Hi Captain,
Thanks for your reply. Yes – I’m aware of the MCA, including DoL and Best Interests decision making and would always make sure these things were considered when appropriate. However, I had not heard about the role of Relevant Person’s representative so thank you for that information.
You are right – the problem is more to do with being listened to but it is also about me learning to communicate in a way that does not upset my son’s PSAs.
I’m away from home at the moment so don’t have the original email I sent to the forum and can’t remember exactly what I wrote, so please forgive me if I repeat myself! The history of all this is as follows:
My son moved into his own rented home with support over 10 years ago. He lives on his own with 24/7 support. His support then was provided by a small private company commissioned by the LA. The Provider recruited the staff. The Provider was fairly ok to begin with, but then the small company got taken over by a much bigger one. Over the years both ourselves (i.e. the family) and the staff became increasingly unhappy with the Provider. Eventually we decided to ditch the Provider and get DPs. We kept on the same staff – so two have been supporting my son over 10 years, and two for about six years. We have one or two others who are a bit newer. They are all lovely people and very caring. However, over the years that the Provider employed them were largely left to their own devices and built up some practices that I was unhappy with. They had become “too comfortable”.
We decided that we would employ the staff directly and set up and Independent Living Trust to do this. There are two family members who are trustees and two family friends. Over the last year, now that we are “in control” I tried to gradually make some changes. We had put up their wages so I felt I could expect a little bit more from them. I wasn’t actually introducing new ideas – I was just trying to make sure they all did things in the same way as my son needs consistency. I was also trying to make sure they didn’t over-support him. Some were doing far too much for him, and not giving him enough choice and control, in my opinion. I tried to praise them for things they were doing well, but did tell them when I saw things that I felt were not quite right. However, even though I thought I was doing this in the nicest way possible I obviously wasn’t. They all got upset and complained about me!
If you have a family member with some sort of disability or problem who has capacity it may be difficult but you can learn to sit back and let them take control of their own life. However, as you say, you can’t do this if your adult son/daughter has a severe learning disability and can only make the very simplest of choices, e.g. whether to have jam or Marmite on their bread. I’m not at all worried that my son is not being looked after well – in fact in some ways he is being looked after too well!

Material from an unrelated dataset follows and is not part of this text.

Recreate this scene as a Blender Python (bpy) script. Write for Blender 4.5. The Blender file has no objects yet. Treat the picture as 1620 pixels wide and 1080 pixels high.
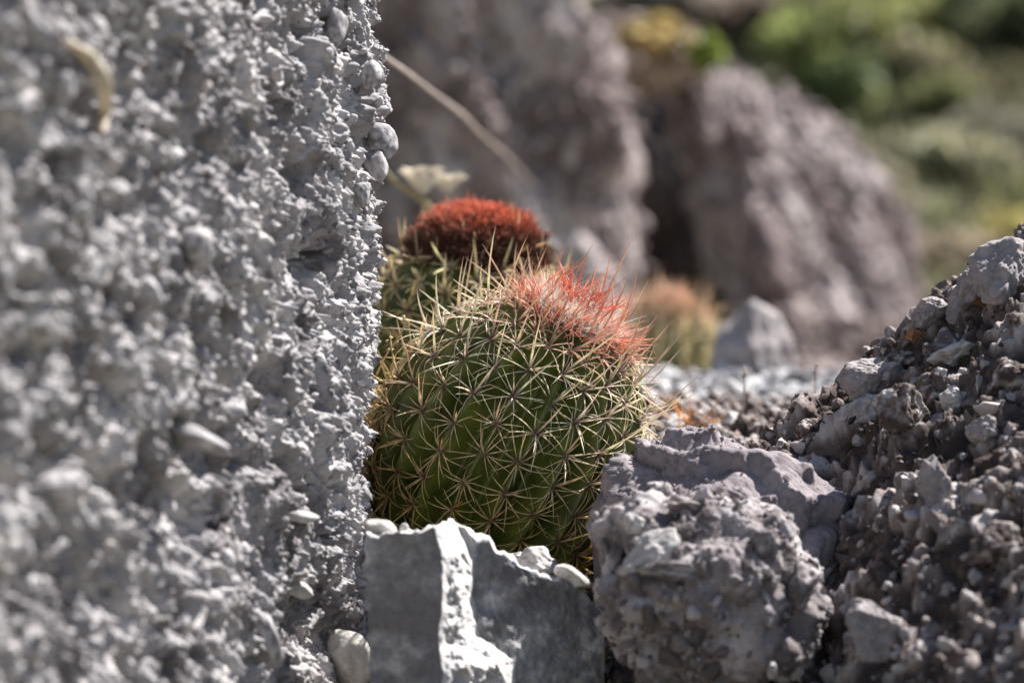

I just feel that he is losing skills and being confused by the different ways that people do things. He is also not always getting things that he likes.
Of course, I was upset too by the fact that they all felt I was being too demanding! I apologised of course. I didn’t want to risk upsetting them any more so I just felt I had to stand back and let them get on with it for the time being. Nothing dreadful is going to happen to my son whilst I do this. When I am feeling a bit better I will hopefully be able to get more involved again, but I will have to make sure that I don’t make the same mistakes and upset them all again.
The trustees felt that part of the problem was to do with the fact that there was no-one who was actually in charge. So they have promoted one of the PAs to be the Team Leader.
I think I have difficulty knowing which things I should tackle and which things I should just accept. So I think what I need to do from now on is discuss things with I am concerned about either with the Team Leader or the trustees and let them help me decide whether my concerns need to be addressed or not.
So, as you can see, having Direct Payments which enables families to have more control can cause difficulties, especially for a parent like me. I have had to fight for everything for my son since birth, and it is difficult to change from fighting mode to encouraging mode!